Le "mur anti-drones européen", c'est très mal parti: parmi les nombreux obstacles, la France et l'Allemagne qui rechignent à confier à Bruxelles leur défense nationale

Quelques heures après l'incursion d'une vingtaine de drones russes dans l'espace aérien polonais, en septembre, la présidente de la Commission européenne Ursula von der Leyen déclarait qu'il était temps pour l'Europe de bâtir un "mur anti-drones" pour protéger son flanc oriental.
Les incidents provoqués par des drones détectés au-dessus d'aéroports au Danemark et en Allemagne dans les semaines qui ont suivi ont renforcé parmi les dirigeants européens l'idée que le continent avait besoin de toute urgence de mieux se protéger contre cette menace.
Le projet de "mur anti-drones" reste toutefois incertain.
"Nos capacités sont vraiment, pour l'instant, assez limitées", a indiqué le commissaire européen à la Défense, Andrius Kubilius, qui joue un rôle de premier plan dans l'élaboration du projet.
Les pays du sud et de l'ouest de l'Europe pas convaincus
Andrius Kubilius a également déclaré à Reuters que l'UE devrait s'appuyer fortement sur l'expertise ukrainienne, acquise depuis près de quatre ans pour contrer les vagues de drones russes. Le projet de "mur anti-drones" fait figure de test des ambitions de l'UE en matière de défense - domaine traditionnellement réservé aux Etats membres et à l'Otan - ainsi que de sa capacité à garantir davantage sa propre sécurité, comme exigé par le président américain Donald Trump.
La Commission, organe exécutif de l'UE, s'efforce de convaincre les gouvernements du sud et de l'ouest de l'Europe, lesquels ont fait valoir que le projet initial était trop axé
sur la frontière orientale du bloc alors que les drones pourraient constituer une menace pour l'ensemble du continent. La proposition fait aussi l'objet d'une lutte de pouvoir au sujet du contrôle des principaux projets de défense européens, que l'Allemagne et la France sont réticentes à confier à la Commission, selon des diplomates.
Certains responsables européens ont également remis en question l'expression de "mur anti-drones", estimant qu'elle implique une fausse promesse de sécurité alors qu'aucun système ne sera en mesure de repousser tous les appareils. Pour s'assurer davantage de soutien, la Commission a élargi le concept initial en passant d'un réseau intégré de capteurs, de systèmes de brouillage et d'armes le long de la frontière orientale de l'UE à une organisation de systèmes anti-drones à l'échelle du continent.
"Un chemin semé d'embûches"
Elle prévoit ainsi de renommer son projet pour évoquer une "Initiative européenne de défense contre les drones" dans une "feuille de route" qui doit être dévoilée jeudi. S'il se concrétise, le projet sera une aubaine pour les fabricants de systèmes anti-drones, qu'il s'agisse de start-ups dans les Etats baltes ou de grands acteurs de l'industrie de la défense tels que les sociétés allemandes Helsing et Rheinmetall.
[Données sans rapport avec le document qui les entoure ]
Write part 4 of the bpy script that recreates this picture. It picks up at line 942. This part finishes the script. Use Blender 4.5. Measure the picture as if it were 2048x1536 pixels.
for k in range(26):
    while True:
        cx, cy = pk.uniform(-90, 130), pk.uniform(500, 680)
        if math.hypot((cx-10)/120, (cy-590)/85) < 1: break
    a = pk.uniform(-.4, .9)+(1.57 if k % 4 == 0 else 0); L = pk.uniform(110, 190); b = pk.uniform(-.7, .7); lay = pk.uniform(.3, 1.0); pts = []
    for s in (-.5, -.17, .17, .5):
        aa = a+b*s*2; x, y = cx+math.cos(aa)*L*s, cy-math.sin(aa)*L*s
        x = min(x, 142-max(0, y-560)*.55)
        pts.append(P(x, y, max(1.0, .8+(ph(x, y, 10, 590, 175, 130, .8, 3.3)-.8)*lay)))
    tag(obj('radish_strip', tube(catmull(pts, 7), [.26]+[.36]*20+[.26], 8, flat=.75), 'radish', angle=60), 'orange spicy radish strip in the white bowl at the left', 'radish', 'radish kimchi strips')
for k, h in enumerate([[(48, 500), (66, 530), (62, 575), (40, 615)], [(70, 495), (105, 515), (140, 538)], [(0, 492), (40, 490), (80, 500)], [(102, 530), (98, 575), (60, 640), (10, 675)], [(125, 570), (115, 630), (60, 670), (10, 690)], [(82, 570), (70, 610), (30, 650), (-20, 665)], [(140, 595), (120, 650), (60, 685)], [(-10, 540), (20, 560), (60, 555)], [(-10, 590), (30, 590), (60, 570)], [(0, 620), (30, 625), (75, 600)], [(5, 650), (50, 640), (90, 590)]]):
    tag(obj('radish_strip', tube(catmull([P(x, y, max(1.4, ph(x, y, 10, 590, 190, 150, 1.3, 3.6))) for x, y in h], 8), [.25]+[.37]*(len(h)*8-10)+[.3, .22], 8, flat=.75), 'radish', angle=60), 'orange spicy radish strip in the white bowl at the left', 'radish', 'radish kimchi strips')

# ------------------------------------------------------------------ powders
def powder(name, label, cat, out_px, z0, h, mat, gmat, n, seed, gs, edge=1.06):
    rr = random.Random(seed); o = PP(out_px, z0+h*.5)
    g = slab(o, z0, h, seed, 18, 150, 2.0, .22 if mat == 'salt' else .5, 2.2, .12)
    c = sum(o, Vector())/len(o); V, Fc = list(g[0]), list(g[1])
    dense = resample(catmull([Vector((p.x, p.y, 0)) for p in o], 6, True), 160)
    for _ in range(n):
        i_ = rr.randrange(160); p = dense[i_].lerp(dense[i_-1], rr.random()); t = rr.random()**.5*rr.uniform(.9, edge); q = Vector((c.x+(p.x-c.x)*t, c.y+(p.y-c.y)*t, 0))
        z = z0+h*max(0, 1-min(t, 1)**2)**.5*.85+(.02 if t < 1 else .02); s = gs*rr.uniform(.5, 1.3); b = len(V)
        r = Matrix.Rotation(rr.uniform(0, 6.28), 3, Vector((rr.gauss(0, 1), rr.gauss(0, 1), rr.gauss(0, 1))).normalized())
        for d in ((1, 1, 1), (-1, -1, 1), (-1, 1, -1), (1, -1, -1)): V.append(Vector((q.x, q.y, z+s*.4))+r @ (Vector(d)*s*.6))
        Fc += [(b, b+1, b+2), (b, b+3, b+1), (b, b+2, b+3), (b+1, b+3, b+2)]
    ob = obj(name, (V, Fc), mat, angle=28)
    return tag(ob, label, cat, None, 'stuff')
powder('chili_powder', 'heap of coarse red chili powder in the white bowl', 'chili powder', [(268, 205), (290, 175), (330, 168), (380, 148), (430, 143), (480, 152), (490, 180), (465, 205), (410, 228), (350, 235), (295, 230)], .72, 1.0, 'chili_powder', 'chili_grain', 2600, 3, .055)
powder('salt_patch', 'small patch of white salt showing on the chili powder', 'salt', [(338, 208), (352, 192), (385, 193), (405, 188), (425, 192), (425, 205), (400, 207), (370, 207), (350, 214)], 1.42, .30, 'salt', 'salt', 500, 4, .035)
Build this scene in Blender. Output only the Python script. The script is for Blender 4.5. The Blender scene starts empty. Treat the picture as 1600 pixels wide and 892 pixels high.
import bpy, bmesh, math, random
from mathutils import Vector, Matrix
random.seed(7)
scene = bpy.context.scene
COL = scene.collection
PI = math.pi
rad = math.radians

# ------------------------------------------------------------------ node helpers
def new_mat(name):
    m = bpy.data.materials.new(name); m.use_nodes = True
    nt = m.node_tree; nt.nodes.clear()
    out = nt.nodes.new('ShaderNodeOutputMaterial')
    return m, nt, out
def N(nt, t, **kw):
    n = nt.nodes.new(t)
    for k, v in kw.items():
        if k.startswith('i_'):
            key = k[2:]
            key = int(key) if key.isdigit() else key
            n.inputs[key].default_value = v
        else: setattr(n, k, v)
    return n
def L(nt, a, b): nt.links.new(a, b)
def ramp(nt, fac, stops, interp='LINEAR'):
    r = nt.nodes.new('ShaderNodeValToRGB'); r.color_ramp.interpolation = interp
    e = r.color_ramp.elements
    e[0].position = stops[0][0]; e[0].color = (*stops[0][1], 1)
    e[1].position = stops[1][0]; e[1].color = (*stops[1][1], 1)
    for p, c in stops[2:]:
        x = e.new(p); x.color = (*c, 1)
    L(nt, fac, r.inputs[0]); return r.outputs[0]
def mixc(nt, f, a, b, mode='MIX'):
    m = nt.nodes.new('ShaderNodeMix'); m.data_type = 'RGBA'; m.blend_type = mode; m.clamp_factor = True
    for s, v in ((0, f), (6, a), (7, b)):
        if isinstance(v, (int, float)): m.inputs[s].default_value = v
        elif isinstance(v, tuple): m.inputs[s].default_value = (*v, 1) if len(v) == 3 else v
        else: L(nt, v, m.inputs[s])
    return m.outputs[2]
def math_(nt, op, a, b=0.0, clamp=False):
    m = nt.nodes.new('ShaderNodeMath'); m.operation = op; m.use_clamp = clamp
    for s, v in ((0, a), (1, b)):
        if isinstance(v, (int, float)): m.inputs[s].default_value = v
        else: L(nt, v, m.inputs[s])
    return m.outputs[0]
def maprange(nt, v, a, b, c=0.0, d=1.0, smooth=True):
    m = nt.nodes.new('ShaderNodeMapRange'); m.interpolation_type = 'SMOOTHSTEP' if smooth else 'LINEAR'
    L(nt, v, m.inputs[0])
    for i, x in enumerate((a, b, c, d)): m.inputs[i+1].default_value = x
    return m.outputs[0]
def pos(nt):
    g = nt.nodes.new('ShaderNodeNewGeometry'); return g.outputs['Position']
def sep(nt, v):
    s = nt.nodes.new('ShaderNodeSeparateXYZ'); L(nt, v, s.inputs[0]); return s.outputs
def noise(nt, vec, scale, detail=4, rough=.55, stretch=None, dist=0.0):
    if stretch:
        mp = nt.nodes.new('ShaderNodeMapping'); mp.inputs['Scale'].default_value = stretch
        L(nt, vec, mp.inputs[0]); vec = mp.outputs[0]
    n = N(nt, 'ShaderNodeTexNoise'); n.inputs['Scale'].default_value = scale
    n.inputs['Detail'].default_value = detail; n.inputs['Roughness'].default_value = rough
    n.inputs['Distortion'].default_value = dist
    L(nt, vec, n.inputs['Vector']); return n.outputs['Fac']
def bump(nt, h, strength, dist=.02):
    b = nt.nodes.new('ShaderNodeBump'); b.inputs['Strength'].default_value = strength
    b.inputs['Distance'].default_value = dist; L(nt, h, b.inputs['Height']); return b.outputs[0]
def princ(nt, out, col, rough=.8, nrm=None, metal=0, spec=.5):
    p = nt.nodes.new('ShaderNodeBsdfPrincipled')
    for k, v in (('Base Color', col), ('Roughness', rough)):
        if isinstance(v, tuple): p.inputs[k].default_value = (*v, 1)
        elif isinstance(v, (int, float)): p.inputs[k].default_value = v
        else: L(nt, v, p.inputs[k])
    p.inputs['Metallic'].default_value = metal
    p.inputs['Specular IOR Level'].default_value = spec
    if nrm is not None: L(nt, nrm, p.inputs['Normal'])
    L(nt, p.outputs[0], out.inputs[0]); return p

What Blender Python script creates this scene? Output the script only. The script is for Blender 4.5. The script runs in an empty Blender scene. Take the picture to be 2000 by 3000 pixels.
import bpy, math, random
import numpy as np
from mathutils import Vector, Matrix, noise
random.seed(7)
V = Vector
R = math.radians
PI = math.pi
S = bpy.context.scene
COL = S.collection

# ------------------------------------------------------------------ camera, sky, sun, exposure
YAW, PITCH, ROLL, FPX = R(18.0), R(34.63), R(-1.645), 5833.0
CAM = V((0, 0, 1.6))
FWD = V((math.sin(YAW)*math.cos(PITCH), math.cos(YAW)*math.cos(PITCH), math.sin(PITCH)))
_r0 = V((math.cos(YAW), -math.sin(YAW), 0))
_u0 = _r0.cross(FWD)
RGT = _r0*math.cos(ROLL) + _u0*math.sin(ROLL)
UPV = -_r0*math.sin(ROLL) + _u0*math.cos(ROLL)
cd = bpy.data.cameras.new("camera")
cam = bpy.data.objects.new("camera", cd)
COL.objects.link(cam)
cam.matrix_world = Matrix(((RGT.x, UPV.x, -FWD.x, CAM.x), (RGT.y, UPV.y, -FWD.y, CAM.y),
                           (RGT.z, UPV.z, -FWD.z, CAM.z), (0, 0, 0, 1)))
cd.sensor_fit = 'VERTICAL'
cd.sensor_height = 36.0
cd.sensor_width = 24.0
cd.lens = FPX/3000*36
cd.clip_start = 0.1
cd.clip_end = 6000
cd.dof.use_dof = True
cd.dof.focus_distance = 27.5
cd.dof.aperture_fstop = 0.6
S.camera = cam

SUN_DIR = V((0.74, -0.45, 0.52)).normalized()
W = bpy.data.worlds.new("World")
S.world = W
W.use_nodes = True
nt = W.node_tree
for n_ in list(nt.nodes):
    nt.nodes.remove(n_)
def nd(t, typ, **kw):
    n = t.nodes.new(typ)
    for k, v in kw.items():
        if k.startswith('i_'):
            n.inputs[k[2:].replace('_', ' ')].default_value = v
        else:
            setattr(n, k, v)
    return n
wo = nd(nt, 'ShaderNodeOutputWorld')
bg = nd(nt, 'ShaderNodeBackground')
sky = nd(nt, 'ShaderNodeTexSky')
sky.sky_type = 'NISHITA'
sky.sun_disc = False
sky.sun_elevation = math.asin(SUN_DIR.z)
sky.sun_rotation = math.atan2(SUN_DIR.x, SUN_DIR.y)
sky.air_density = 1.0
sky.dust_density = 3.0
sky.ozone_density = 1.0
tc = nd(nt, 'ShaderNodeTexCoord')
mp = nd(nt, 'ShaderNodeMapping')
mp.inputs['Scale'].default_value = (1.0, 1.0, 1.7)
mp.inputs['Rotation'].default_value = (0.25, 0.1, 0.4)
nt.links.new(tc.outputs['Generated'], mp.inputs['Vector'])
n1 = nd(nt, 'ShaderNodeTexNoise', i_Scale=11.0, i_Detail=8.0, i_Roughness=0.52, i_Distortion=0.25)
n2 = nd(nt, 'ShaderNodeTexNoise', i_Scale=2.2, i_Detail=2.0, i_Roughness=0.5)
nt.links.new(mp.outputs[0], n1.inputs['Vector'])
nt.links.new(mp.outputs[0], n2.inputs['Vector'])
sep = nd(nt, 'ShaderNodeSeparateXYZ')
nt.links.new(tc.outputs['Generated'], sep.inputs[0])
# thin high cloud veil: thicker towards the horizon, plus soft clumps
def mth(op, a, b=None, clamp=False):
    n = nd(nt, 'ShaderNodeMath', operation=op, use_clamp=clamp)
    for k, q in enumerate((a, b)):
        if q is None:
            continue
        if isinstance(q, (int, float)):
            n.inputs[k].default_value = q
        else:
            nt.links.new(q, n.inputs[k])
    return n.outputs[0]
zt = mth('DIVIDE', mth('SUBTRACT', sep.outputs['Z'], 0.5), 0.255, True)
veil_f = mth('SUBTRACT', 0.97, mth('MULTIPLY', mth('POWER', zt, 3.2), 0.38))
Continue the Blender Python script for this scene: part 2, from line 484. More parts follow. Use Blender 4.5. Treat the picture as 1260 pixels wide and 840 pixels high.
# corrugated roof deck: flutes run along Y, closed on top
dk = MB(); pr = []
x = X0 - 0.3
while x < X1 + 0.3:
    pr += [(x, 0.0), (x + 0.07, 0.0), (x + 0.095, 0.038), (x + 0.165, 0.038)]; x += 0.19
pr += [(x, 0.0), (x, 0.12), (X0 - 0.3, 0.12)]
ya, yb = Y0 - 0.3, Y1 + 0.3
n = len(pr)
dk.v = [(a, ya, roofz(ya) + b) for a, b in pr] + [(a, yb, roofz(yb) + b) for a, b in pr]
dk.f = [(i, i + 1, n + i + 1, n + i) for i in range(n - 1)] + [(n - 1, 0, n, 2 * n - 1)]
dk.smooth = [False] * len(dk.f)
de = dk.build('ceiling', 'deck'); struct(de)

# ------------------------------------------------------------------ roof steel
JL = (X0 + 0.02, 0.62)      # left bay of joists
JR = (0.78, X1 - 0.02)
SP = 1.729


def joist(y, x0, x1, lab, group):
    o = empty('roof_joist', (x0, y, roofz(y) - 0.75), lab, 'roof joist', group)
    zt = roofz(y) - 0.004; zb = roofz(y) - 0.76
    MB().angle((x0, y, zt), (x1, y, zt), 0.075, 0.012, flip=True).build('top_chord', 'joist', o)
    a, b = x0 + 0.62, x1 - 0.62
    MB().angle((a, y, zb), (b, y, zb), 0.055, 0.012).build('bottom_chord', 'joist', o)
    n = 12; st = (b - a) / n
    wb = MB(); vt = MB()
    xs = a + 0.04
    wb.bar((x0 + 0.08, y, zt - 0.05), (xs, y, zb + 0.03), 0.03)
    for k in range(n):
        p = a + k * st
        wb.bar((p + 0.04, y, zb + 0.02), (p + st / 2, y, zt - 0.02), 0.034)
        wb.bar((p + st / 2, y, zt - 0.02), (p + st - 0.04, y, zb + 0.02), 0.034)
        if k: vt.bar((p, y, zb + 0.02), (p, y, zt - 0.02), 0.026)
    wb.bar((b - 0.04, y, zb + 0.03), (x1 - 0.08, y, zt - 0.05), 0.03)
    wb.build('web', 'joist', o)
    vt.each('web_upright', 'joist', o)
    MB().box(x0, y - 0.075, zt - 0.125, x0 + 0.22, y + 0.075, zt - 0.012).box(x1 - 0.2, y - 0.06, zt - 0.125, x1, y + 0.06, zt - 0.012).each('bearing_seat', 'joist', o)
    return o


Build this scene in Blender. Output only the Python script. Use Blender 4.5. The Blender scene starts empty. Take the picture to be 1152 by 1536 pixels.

La Commission n'a pas dit combien coûterait son projet. Selon le cabinet de conseil géopolitique Rane, il pourrait générer des milliards d'euros de commandes mais aura du mal à obtenir des financements de l'UE sans un soutien massif des gouvernements européens.
"Le chemin vers une concrétisation reste long et semé d'embûches", a déclaré Matteo Ilardo, analyste principal de Rane pour l'Europe, évoquant des défis majeurs "en termes de coûts, d'échelle et d'intégration transfrontalière".
L'Europe doit-elle s'inspirer de l'Ukraine?
Le projet a évolué vers un concept davantage axé sur la défense après que le vice-premier ministre ukrainien Mykhailo Fedorov a présenté à Ursula von der Leyen, en avril, la manière dont Kyiv lutte contre les attaques de drones russes.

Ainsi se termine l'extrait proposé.